Nor did petitioner allege in his complaint below that he had a vested right to his post as revenue district officer of Revenue District No. 21 (formerly No. 18) in San Fernando, Pampanga. The trial court's order granting the writ of preliminary injunction cites no right of private respondent which might have been violated as a result of his unconsented transfer to Tuguegarao. The only reason given for the writ of preliminary injunction is that it is needed to preserve the status quo until the issues can be "threshed out in full blown trial."

But the preservation of the status quo is not alone sufficient to justify the issuance of an injunction.  The plaintiff must show that he has a clear legal right; that such right has been violated; and that he is entitled to the relief he demands, consisting in restraining the commission of the acts complained of.[3]

Indeed, private respondent's transfer is part of a nationwide reshuffle or reassignment of revenue district officers designed to improve revenue collection.  More specifically the objective of the reassignment, as stated in Revenue Administrative Order No. 5-93, is "to strengthen the decentralization of the Bureau's set-up for the purpose of maximizing tax assessments and revenue collections, intensifying enforcement of revenue laws and regulations and bringing the revenue service closer to the taxpaying public."

It could be that private respondent is being transferred to a revenue district which he claims has less revenue capacity than San Fernando, Pampanga, precisely to improve the capacity of the new assignment.  His new assignment should therefore be considered by him a challenge to his leadership as revenue district officer rather than a demotion or a penalty.  In Department of Education, Culture and Sports vs. Court of Appeals,[4] the respondent, who was principal of the Carlos Albert High School, was transferred to the Manuel Roxas High School because of the exigencies of the service.  She questioned the order on the same ground advanced by private respondent in this case that it was in violation of her right to security of tenure.

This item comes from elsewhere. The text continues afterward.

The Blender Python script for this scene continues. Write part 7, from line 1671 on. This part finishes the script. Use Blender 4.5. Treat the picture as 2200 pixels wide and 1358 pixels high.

In rejecting her contention this Court ruled:

It should be here emphasized that Azurin's letter of August 12, 1982, clearly stated that Navarro's reassignment is in the exigencies of the service.  It was explicitly mentioned that her reassignment is a recognition of her capabilities as administrator in improving the Carlos Albert High School and that she should look at her new assignment as a challenge to accomplish new and bigger projects for Manuel Roxas High School.  Moreover, her reassignment was the result of a recognition/reshuffling of all principals in the Quezon City public schools in the exigencies of the service pursuant to MEC Circular No. 26, Series of 1972. This circular refers to the policy of the Ministry of Education that principals, district supervisors, academic supervisors, general education supervisors, school administrative officers and superintendent are to be transferred upon completion of five (5) years of service in one station.  Such policy was based on the experience that when school officials have stayed long enough in one station, there is a tendency for them to become stale and unchallenged by new situations and conditions, and that some administrative problems accumulate for a good number of years.  (Emphasis added)

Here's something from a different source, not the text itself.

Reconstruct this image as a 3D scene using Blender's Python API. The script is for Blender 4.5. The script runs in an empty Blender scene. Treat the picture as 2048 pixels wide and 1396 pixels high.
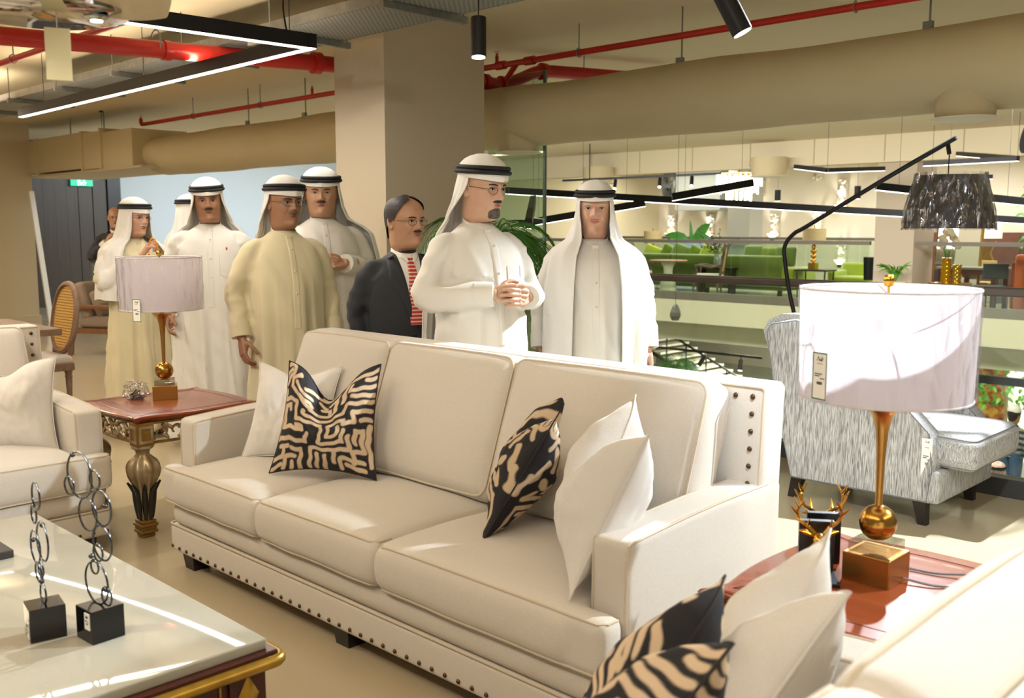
import bpy, bmesh, math, random
import numpy as np
from mathutils import Vector, Matrix, noise
from mathutils.bvhtree import BVHTree
random.seed(7); rng = np.random.default_rng(7)
PI = math.pi; R = math.radians
S = bpy.context.scene
C = S.collection

# ------------------------------------------------------------------ camera
cam_d = bpy.data.cameras.new('camera'); cam = bpy.data.objects.new('camera', cam_d); C.objects.link(cam)
cam.location = (0, 0, 1.5)
cam.rotation_euler = (R(90 - 7.03), 0, R(134.507 - 90))
cam_d.sensor_width = 36; cam_d.lens = 36 * 1955 / 2048
cam_d.clip_start = .05; cam_d.clip_end = 200
cam_d.dof.use_dof = True; cam_d.dof.focus_distance = 4.3; cam_d.dof.aperture_fstop = 4.5
S.camera = cam
# ------------------------------------------------------------------ view, world, lights
vs = S.view_settings
vs.view_transform = 'Standard'; vs.look = 'None'; vs.gamma = 1; vs.use_curve_mapping = False
vs.exposure = -.32
W = bpy.data.worlds.new('world'); S.world = W; W.use_nodes = True
bg = W.node_tree.nodes['Background']; bg.inputs[0].default_value = (1, .91, .78, 1); bg.inputs[1].default_value = .36

def lamp(name, kind, loc, target=None, power=100, color=(1, .86, .66), size=.2, size_y=None, angle=60, blend=.5):
    d = bpy.data.lights.new(name, kind); o = bpy.data.objects.new(name, d); C.objects.link(o)
    o.location = loc; d.energy = power; d.color = color
    if kind == 'AREA':
        d.size = size
        if size_y: d.shape = 'RECTANGLE'; d.size_y = size_y
    elif kind == 'SPOT':
        d.spot_size = R(angle); d.spot_blend = blend; d.shadow_soft_size = size
    else: d.shadow_soft_size = size
    if target is not None:
        o.rotation_euler = (Vector(target) - Vector(loc)).to_track_quat('-Z', 'Y').to_euler()
    return o
WARM = (1, .83, .61); NEUT = (1, .94, .86); COOL = (.84, .93, 1)
# light of the L-shaped bar, plus added fill lights without fixtures
lamp('linear_and_fill_light', 'AREA', (-7.8, 3.6, 2.585), (-7.8, 3.6, 0), 60, NEUT, 5.0, .05)
lamp('linear_and_fill_light', 'AREA', (-5.34, 1.5, 2.585), (-5.34, 1.5, 0), 40, NEUT, .05, 4.0)
lamp('linear_and_fill_light', 'AREA', (-7.8, 3.6, 2.70), (-7.8, 3.6, 4), 30, WARM, 5.0, .05)  # added upward fill that brightens the ceiling above the bar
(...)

Private respondent failed to show patent illegality in the action of the Commissioner constituting violation of his right to security of tenure.  To sustain his contention that his transfer constitutes a demotion simply because the new assignment is not to his liking would be to subordinate government projects, along with the great resources and efforts they entail, to the individual preferences and opinions of civil service employees.  Such contention would negate the principle[5] that a public office is a public trust and that it is not the private preserve of any person.  In granting an injunction despite the absence of any legal right to be protected, respondent committed a grave abuse of its discretion.

Moreover, under the law, any employee who questions the validity of his transfer should appeal to the Civil Service Commission.  Respondent judge should have dismissed the action below for failure of private respondent to exhaust administrative remedies.[6]

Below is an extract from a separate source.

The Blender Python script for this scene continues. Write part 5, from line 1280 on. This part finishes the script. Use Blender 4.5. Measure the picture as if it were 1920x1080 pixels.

While this case was pending in this Court, private respondent filed three separate motions to cite petitioner for contempt.  The first, filed on May 16, 1994, alleged that petitioner had filed an administrative complaint for gross insubordination against private respondent for refusing to take his new assignment and that this was an act of harassment on the part of petitioner.

On July 8, 1994, private respondent filed another motion in which he claimed that petitioner had ordered him preventively suspended in connection with another case filed against him for grave misconduct, for having allegedly caused the investigation of the 1991 Income Tax and Value-Added Tax cases of the Central Fermentation Industrial Corporation.

On February 20, 1995, private respondent filed a third motion, alleging that petitioner rendered a decision in the case for gross insubordination and imposed on private respondent the penalty of sus­pension for 6 months and 1 day.

The first and second motions are based on private respondent's allegation that pending the determination of the validity of his transfer by the trial court and this Court, he could not be compelled to assume the new post.  But the writ of preliminary injunction issued by the trial court, which enjoined the transfer of private respondent, was countermanded by the temporary restraining order subsequently issued by this Court, with the result that his transfer became again effective.  There was nothing to stop the petitioner from enforcing her Revenue Travel Assignment Order No. 80-93.[7]

On the other hand, the filing of another administrative case against private respondent for grave misconduct appears to have no relation at all to his transfer to a new post or to the fact that he could no longer act as Revenue District Officer on any case in Pampanga.  The administrative case is based on the fact that he allegedly violated a Revenue Memorandum Order No. 31-93, prohibiting the investigation of tax cases.  The charge is that private respondent caused the investigation of the 1991 Income Tax and Value Added Tax cases of the Central Fermentation Industrial Corp.  There is, therefore, no basis for private respondent's complaint that in instituting the administrative case, petitioner committed contempt of this Court.

WHEREFORE, the petition is GRANTED and the order dated February 7, 1994 of respondent judge is ANNULLED AND SET ASIDE, and private respondent's complaint in the trial court is DISMISSED.

Private respondent's motions for contempt are DENIED.

SO ORDERED.

Narvasa, C.J., Feliciano, Padilla, Regalado, Davide, Jr., Romero, Bellosillo, Melo, Puno, Vitug, Kapunan, and Francisco, JJ., concur.
Quiason, J., on leave.

 

[1] Revenue Administrative Order No. 5-93, Part III.

[2] Rollo, p. 66.

[3] Rule 58, §3(a).

[4] 183 SCRA 555 (1990).

[5] CONST., Art. XI, §1.

[6] ADMINISTRATIVE CODE OF 1987, Bk V, Tit. I, Sub. Tit. A, Ch. 5, §26(3); DECS v. Court of Appeals, supra note 4.

[7] Cf. Brillantes v. Guevarra, 27 SCRA 138 (1969).